Everything from the opening line of the records below through the line with "from math import radians as R" must be duplicated exactly, pictures left out.
BEGIN
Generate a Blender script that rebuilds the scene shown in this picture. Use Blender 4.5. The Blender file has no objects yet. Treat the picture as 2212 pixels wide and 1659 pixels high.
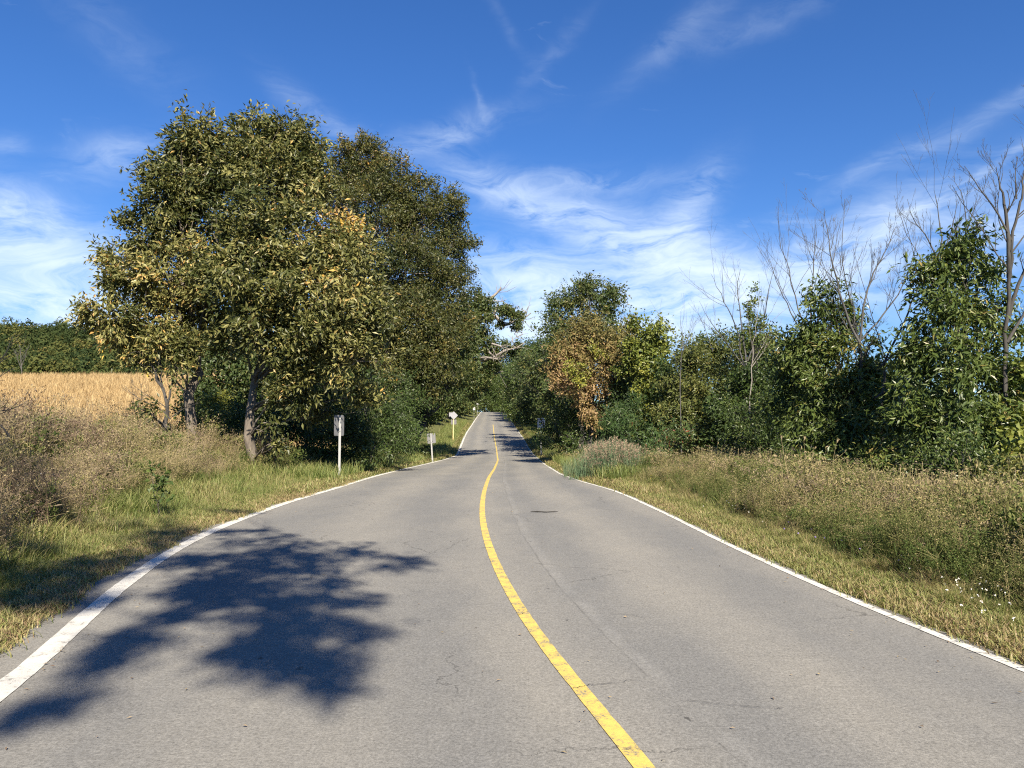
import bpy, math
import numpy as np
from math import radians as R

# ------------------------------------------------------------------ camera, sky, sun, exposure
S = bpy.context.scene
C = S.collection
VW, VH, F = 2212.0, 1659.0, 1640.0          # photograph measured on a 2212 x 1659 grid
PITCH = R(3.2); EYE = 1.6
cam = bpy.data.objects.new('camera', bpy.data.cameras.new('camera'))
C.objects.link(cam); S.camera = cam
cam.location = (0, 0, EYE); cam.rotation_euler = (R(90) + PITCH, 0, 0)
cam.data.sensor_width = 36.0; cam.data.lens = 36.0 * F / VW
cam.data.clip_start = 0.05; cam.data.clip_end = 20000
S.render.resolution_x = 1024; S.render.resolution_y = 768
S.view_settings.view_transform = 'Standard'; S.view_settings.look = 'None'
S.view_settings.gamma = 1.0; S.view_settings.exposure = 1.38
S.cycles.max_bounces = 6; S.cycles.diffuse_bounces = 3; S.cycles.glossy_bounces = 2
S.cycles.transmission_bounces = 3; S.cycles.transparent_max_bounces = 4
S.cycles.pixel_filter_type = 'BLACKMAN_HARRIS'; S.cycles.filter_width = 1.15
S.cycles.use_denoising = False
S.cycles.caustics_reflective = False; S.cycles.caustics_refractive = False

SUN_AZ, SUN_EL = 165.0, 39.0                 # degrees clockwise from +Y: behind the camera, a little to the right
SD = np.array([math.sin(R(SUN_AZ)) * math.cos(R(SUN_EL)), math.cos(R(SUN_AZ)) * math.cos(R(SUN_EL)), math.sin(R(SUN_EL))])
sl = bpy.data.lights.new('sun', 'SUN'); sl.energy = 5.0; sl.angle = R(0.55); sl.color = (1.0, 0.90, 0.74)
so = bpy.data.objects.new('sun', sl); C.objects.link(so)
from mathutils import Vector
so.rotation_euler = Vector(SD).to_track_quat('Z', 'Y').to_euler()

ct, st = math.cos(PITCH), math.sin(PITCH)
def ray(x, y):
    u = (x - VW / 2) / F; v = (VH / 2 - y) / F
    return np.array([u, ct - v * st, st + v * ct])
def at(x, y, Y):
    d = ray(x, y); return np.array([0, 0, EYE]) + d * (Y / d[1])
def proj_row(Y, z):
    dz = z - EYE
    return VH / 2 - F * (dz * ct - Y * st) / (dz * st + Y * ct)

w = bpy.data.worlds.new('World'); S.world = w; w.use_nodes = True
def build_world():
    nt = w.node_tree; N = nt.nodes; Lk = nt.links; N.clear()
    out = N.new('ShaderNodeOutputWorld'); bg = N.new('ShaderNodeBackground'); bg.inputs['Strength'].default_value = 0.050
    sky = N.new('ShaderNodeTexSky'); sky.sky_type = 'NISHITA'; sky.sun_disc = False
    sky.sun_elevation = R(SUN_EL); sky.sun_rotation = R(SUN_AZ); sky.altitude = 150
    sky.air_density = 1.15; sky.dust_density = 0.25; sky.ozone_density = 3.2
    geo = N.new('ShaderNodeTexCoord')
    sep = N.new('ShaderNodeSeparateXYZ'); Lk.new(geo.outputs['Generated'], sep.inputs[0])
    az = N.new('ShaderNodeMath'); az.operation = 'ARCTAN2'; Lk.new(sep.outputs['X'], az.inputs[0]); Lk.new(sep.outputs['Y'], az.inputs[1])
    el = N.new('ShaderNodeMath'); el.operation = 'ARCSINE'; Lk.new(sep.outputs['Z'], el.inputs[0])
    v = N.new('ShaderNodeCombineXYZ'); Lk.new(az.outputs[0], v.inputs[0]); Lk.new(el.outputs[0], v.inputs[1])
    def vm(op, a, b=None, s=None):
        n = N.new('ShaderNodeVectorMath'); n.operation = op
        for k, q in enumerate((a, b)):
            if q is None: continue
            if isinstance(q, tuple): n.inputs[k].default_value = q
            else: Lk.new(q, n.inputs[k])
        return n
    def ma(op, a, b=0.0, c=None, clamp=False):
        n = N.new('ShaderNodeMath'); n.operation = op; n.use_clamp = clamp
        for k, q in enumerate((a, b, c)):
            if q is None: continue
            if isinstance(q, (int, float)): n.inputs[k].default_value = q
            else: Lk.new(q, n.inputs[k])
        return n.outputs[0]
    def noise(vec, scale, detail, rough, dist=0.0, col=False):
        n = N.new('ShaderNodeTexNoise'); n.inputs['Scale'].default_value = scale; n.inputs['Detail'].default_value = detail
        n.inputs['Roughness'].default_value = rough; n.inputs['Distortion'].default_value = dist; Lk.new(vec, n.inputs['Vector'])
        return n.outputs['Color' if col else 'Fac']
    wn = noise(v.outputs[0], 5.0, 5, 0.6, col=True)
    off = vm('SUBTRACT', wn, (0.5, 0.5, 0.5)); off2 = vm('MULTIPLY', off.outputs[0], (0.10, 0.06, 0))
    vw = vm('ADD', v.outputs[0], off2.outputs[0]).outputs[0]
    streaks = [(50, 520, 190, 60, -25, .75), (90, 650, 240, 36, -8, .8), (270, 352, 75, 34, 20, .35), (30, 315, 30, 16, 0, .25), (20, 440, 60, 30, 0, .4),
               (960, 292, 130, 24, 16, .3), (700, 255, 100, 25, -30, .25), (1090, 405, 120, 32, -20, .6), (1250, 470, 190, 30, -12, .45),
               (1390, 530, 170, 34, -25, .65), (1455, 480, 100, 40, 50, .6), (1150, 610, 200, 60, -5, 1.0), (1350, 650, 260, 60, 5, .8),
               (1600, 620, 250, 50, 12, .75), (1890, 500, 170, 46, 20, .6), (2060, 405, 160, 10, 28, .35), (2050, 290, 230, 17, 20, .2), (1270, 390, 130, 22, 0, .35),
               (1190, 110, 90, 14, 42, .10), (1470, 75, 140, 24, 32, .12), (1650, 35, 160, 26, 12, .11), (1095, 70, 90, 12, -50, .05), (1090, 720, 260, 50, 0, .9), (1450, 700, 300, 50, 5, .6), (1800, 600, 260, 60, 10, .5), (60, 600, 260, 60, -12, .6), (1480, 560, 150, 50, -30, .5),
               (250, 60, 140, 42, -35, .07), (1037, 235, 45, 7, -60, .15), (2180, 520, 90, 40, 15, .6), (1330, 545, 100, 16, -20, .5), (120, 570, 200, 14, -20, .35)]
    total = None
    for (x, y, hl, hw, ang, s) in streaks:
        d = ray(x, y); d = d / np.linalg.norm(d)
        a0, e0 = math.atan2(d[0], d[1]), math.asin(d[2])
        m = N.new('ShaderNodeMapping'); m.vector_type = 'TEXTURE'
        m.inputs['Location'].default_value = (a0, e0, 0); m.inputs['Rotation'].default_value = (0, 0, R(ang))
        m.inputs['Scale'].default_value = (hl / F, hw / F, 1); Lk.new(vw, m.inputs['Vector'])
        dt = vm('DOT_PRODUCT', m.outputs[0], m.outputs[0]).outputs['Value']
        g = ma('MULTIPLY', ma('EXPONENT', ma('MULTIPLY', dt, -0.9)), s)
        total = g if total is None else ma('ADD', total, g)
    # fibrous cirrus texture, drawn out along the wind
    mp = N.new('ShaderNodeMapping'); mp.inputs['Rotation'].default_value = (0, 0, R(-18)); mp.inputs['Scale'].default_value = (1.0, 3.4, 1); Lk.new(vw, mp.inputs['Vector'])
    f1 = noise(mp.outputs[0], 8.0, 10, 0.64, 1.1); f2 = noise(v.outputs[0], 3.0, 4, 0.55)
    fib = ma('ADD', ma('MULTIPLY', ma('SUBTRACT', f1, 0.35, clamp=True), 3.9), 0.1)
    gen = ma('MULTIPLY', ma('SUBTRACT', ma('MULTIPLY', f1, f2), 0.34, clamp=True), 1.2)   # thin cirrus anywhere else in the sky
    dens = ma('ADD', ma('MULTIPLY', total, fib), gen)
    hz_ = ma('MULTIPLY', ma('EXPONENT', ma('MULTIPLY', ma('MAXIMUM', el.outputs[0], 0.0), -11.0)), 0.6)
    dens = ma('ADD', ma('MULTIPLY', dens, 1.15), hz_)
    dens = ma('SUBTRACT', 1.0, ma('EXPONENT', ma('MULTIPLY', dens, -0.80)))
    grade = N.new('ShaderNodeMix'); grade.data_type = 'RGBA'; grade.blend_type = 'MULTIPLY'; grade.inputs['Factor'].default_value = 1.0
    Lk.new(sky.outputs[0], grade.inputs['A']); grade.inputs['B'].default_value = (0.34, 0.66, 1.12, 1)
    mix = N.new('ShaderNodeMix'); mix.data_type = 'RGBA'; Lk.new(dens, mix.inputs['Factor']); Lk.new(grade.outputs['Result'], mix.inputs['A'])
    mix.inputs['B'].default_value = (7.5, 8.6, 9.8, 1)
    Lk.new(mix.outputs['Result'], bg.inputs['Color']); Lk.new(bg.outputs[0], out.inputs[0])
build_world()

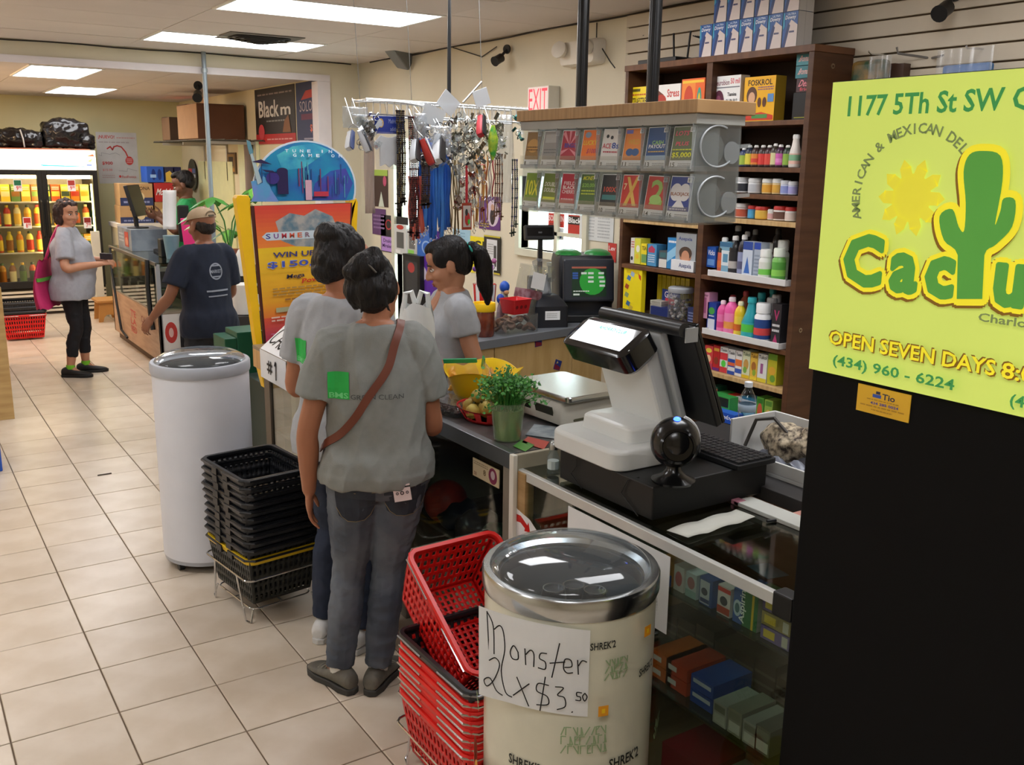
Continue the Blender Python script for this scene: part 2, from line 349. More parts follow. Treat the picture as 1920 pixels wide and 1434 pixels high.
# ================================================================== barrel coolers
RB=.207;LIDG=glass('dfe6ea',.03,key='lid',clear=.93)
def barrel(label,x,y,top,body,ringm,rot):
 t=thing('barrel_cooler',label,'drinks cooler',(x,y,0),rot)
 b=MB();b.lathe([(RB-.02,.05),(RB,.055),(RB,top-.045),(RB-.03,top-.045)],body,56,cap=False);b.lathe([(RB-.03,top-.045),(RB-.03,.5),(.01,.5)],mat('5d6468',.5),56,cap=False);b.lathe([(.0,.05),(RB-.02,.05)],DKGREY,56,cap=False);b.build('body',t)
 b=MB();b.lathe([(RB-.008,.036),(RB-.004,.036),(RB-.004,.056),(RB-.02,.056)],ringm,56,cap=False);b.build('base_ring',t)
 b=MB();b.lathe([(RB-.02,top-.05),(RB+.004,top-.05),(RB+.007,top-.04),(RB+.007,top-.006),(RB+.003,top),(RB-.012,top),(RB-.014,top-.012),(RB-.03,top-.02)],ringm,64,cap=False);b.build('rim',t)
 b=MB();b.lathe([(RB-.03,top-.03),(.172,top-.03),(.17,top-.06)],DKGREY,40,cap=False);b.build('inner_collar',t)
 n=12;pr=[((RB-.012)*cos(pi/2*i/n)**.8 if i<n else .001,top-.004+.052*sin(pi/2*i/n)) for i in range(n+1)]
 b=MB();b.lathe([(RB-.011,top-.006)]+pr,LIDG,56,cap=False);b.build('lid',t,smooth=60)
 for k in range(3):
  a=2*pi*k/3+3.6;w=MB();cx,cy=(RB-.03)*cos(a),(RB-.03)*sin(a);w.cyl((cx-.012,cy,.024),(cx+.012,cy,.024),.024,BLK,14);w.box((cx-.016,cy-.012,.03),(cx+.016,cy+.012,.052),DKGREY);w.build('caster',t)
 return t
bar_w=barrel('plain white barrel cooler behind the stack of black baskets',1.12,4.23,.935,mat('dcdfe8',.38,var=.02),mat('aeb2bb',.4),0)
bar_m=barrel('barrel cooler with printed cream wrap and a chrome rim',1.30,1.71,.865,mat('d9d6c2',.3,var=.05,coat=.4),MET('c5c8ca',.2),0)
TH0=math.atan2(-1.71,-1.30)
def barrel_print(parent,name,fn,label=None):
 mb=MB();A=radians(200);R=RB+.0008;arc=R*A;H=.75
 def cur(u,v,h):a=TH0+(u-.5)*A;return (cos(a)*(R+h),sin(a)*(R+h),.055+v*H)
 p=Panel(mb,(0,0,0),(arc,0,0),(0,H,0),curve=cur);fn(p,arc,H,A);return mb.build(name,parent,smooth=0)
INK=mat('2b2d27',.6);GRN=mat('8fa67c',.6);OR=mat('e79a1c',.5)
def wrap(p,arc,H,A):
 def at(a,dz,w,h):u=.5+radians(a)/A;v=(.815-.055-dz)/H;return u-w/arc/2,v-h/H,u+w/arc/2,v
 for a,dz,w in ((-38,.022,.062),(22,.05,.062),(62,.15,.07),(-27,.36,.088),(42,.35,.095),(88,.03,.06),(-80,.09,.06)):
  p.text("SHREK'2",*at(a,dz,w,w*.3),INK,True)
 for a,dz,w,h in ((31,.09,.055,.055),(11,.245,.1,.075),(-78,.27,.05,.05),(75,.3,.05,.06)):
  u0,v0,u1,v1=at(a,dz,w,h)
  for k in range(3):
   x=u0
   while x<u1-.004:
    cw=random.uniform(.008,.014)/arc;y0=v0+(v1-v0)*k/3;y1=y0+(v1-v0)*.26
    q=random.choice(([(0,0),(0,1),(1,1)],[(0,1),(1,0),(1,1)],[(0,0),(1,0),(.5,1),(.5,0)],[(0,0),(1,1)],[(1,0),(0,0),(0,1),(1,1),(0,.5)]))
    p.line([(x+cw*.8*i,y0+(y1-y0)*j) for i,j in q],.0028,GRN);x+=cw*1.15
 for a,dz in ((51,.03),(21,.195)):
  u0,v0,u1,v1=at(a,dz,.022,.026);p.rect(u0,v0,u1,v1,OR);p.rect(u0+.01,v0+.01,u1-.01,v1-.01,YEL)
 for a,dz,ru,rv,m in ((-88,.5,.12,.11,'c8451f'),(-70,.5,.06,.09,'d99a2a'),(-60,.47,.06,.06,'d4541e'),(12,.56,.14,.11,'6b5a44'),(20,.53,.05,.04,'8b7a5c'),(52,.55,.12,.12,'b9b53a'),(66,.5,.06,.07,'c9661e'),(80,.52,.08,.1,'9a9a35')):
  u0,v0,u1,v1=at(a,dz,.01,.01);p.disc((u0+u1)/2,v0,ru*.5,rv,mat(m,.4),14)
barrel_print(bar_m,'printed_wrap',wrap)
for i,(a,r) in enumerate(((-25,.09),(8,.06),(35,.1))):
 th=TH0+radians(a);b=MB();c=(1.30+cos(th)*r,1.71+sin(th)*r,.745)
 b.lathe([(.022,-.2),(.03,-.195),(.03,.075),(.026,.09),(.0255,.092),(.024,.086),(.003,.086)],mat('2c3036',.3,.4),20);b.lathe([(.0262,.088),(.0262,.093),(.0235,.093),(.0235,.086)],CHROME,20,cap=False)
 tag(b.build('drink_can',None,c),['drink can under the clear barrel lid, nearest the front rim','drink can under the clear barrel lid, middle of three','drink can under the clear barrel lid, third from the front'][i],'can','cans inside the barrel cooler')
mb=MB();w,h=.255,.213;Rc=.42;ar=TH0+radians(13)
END
§ Solution:
Generate a Blender script that rebuilds the scene shown in this picture. Use Blender 4.5. The Blender file has no objects yet. Treat the picture as 2212 pixels wide and 1659 pixels high.
import bpy, math
import numpy as np
from math import radians as R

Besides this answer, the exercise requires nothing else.